I flew off my bike one way, Clifford flew another way. But we both bounced up, dusted ourselves off, and within an hour were meeting up with the other kids at Goddard Field, a grassy expanse two blocks from our homes, playing baseball once again. If we weren't pretending we were Mickey Mantle when we were up to bat, we were Al Kaline, the great Detroit Tiger. Other days, we played kickball, or running bases, or tag, or someone brought a kite and we ran so fast we sometimes fell trying to coax it off the ground. Goddard Field was right across Bancroft Street from the University of Toledo's soaring, limestone Gothic clock tower.
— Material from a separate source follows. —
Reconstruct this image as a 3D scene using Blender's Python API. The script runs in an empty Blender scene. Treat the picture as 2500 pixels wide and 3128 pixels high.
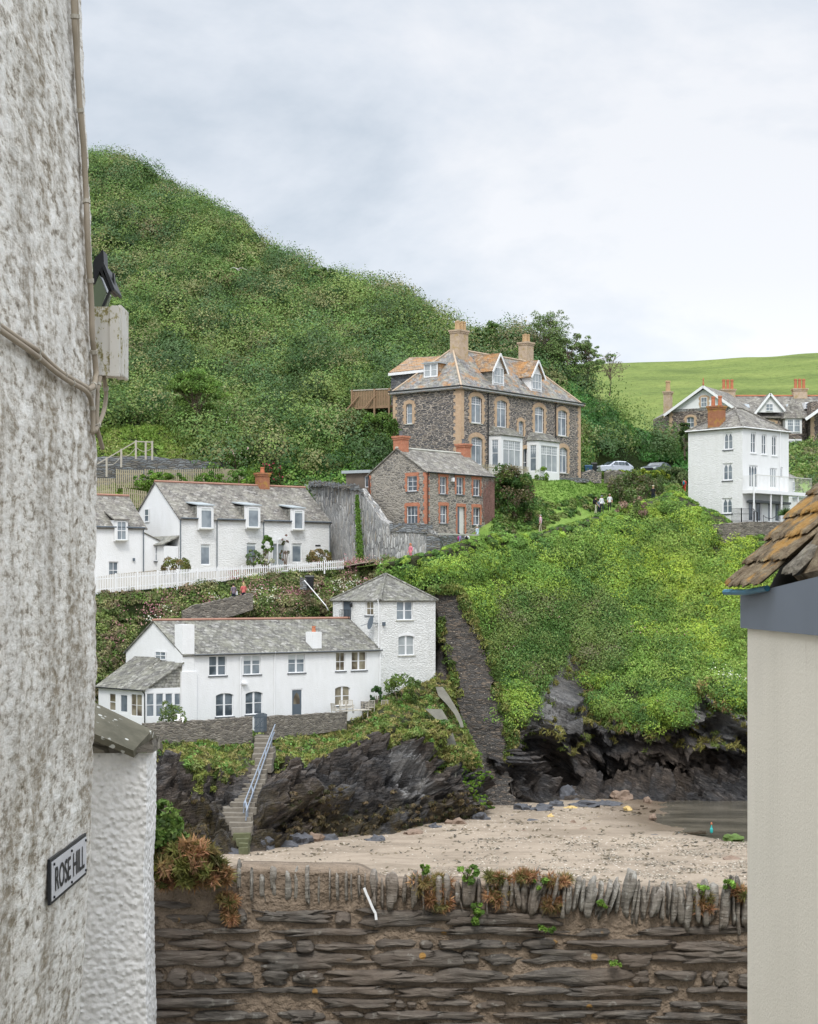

We told time by the black hands on that clock; when the hour hand reached six, we dashed those two blocks home for dinner, often to meet again in an hour or so to ride bikes or play another sport, assuming that Dad wasn't home yet and ready to play catch with me.


Professional baseball turned one hundred in the spring of 1969; I turned eleven. We watched the weekly games on TV, but mostly, baseball came into our home through the radio. Dad al- ready had taught me every last detail of how to keep score; then, just in time for the Toledo Mud Hens season, he bought me a ringed, blue baseball score book. I would plug in a radio on the end table beside the sofa in our living room, then close the doors to our family room and kitchen, where everyone else was doing chores, homework, or watching TV. There I'd sit, night after night, by myself, listening to the Mud Hens on WCWA 1230 AM. I had my pencil and the score book on my lap and my wellworn copy of the Blade's special Mud Hens pullout section, with all the players' pictures and biographies, at my side. Occasionally I switched to the Detroit Tigers game on the radio, but even though they had won the World Series the year before, I preferred the Mud Hens, who were the Tigers' Triple-A, International League farm club. They were ours.

I listened to those games from places that felt far away, cities like Syracuse and Rochester and Richmond. I pictured what the stadiums might look like, heard the sounds coming from them through the radio -- one day I was sure I heard a hot dog vendor's yell -- and, for that night, I wished I could be there. Dad soon let me in on a little secret: many of the Hens' road games were recreations. The crowd noise and crack of the bat were produced in a studio, he said, and the announcer simply was reading the playby- play coming over a ticker. Alas, the hot dog vendor probably never existed. I was surprised by Dad's news, but hardly crushed. I began to listen more intently to see if I could tell the difference between a real away game and a re-created one. The big giveaway was the sound of the crowd noise; after an inning in which it sounded the same no matter who was up to bat or what the batter did, junior sleuth that I was, I knew it was fake.